Lefevre voted consistently in opposition to government for the rest of the period, though he remained actively hostile to Catholic relief, never joined Brooks’s and did not sign the requisition to Tierney in 1818. He fully participated in the campaign for economy and retrenchment after the war, and spoke against alteration of the Corn Laws, 8 Mar. 1815, and against the property tax, 29 Feb. 1816. He did not vote against the renewal of war in 1815, or against the suspension of habeas corpus in February 1817, but he did oppose the renewed suspension in June and voted for Burdett’s reform motion, 20 May 1817, and the repeal of the Septennial Act, 19 May 1818. He voted for Tierney’s censure motion, 18 May 1819. During the Peterloo furore and the subsequent emergency session of Parliament, Lefevre was in southern France ‘for the benefit of his health’,7 the poor state of which induced him to retire at the dissolution of 1820. He was a frequent speaker on the Poor Law and other facets of local administration, sat on the Poor Law select committees of 1818 and 1819, and had to his credit a bill, which passed into law in 1799, to restore the opening of the partridge shooting season to the first of September.

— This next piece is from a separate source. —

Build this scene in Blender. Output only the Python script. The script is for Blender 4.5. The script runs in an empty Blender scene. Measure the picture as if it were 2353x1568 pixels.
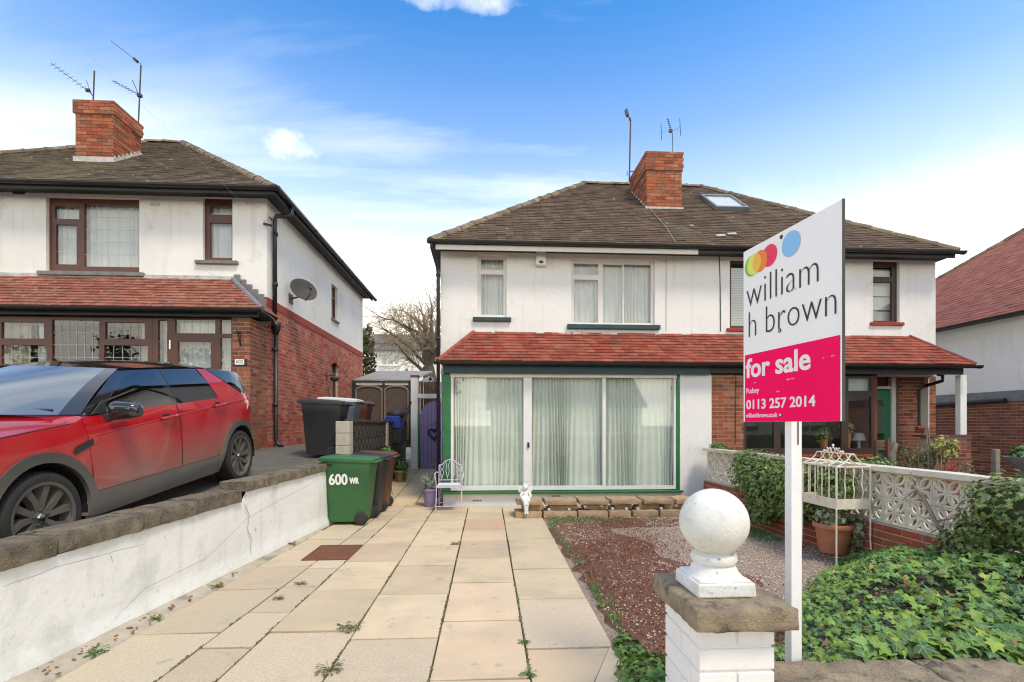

He died 27 Apr. 1823.8

Ref Volumes: 1790-1820

Author: David R. Fisher

Notes

  • 1. Colchester, i. 123.
  • 2. Pellew, Sidmouth, i. 327; ii. 220.
  • 3. Ibid. ii. 322, 340, 357; Sidmouth mss, Lefevre to Addington, 29 Oct. 1804; A. G. L’Estrange, Friendships of Mary Russell Mitford, i. 31; Add. 31230, f. 124.
  • 4. Sidmouth mss; Life of Mary Russell Mitford ed. L’Estrange, i. 64-65; Reading Mercury, 11 May 1807; A. Aspinall, Parliament through Seven Centuries, 88.
  • 5. Sidmouth mss.
  • 6. Dorset RO, Bond mss D367, Jekyll to Bond, 24 June 1809; J. Man, Reading, 102-3; Sidmouth mss, Lefevre to Sidmouth, 24 Sept. 1809, 18 Jan.; Loch mss, Abercromby to Loch, 7 June 1810.
  • 7. Reading Mercury, 25 Oct. 1819.
  • 8. His MI at Heckfield church, which supplies his birth date, gives 26 Apr. as his death date.